The incremental loan is now offered at par instead of 99.75 previously, and the coupon on the second-lien repricing was trimmed to Libor plus 750 basis points from Libor plus 775 bps.

The incremental loan still has a coupon of Libor plus 375 bps with a 1% floor.

A parallel repricing of the $478 million existing first-lien term loan (B-) due April 2023 is unchanged, continuing to be offered at par and with the same coupon of Libor plus 375 bps with a 1% floor as the incremental tranche.

Other terms on the second-lien repricing are also unchanged, including an offer price of par and a 1% floor.

Golub Capital and KKR Capital Markets are the leads on the deal.

The commitment deadline is unchanged at May 23.

Renaissance shifts funds

Renaissance Learning moved funds between its first- and second-lien term loans and set final pricing.

The seven-year first-lien term loan (B-) was increased to $730 million from $705 million originally and priced at Libor plus 325 bps, the tight end of the Libor plus 325 bps to 350 bps talk.

The original issue discount was narrowed to 99.75 from 99.5, and the Libor floor of 0% was left unchanged.

Renaissance Learning correspondingly reduced its eight-year second-lien term loan (CCC) to $310 million from $335 million and set pricing at Libor plus 700 bps, the tight end of the Libor plus 700 bps to 725 bps talk.

The 0% Libor floor and 99 original issue discount were unchanged.

Commitments were due Monday.

Barclays, Jefferies, Macquarie, BMO and Nomura are the bookrunners on the buyout deal.

Rodan & Fields to launch Wednesday

Rodan & Fields, LLC will launch a new credit facility at a bank meeting scheduled for 10 a.m. ET on Wednesday.

Citigroup Global Markets Inc. is leading the financing.

Tekni-Plex moves up timing

Tekni-Plex Inc. moved up timing on its $65 million incremental covenant-light first-lien term loan (B3/B-) due October 2024 to 2 p.m. ET Tuesday from Wednesday.

The deal is in the market with original issue discount talk of 99.5.

Pricing on the incremental term loan matches existing term loan pricing at Libor plus 325 bps with a 25 bps leverage-based step-down and a 1% Libor floor.

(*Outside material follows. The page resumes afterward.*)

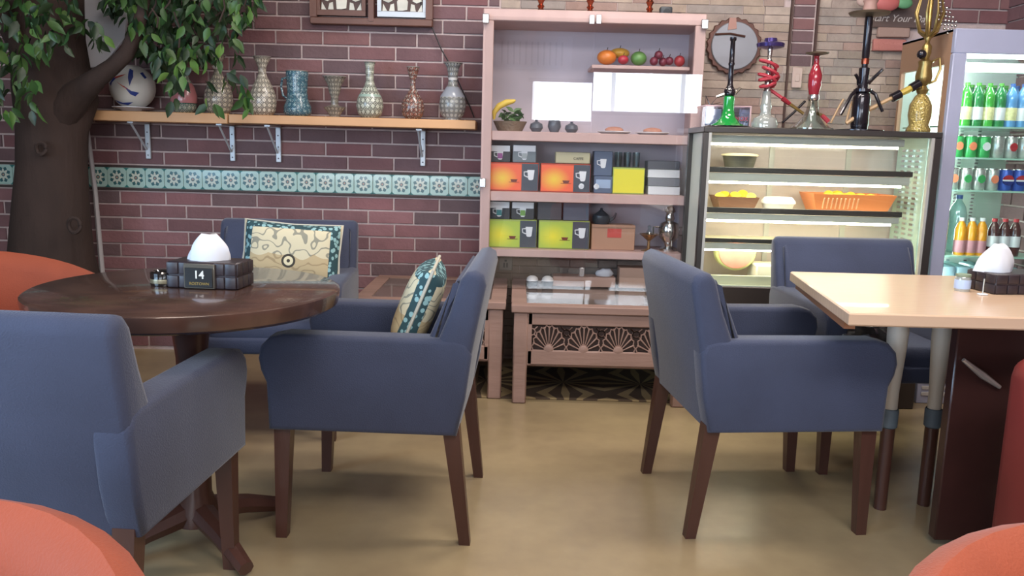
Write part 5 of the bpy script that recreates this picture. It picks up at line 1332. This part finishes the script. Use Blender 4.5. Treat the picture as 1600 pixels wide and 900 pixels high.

Credit Suisse is the left lead.

Advanced Computer moves up timing

Advanced Computer Software moved up timing on its $341 million covenant-light first-lien term loan due May 31, 2024 and £244 million covenant-light first-lien term loan due May 31, 2024 to 5 p.m. ET Wednesday from Thursday.

The U.S. term loan is talked at Libor plus 500 bps to 525 bps with a 0% Libor floor and an original issue discount of 99 to 99.5, and the GBP term loan is talked at Libor plus 475 bps with a 0% Libor floor and a discount of 99.5, the source said.

Morgan Stanley and Goldman Sachs Bank are the joint lead arrangers and bookrunners on the refinancing deal.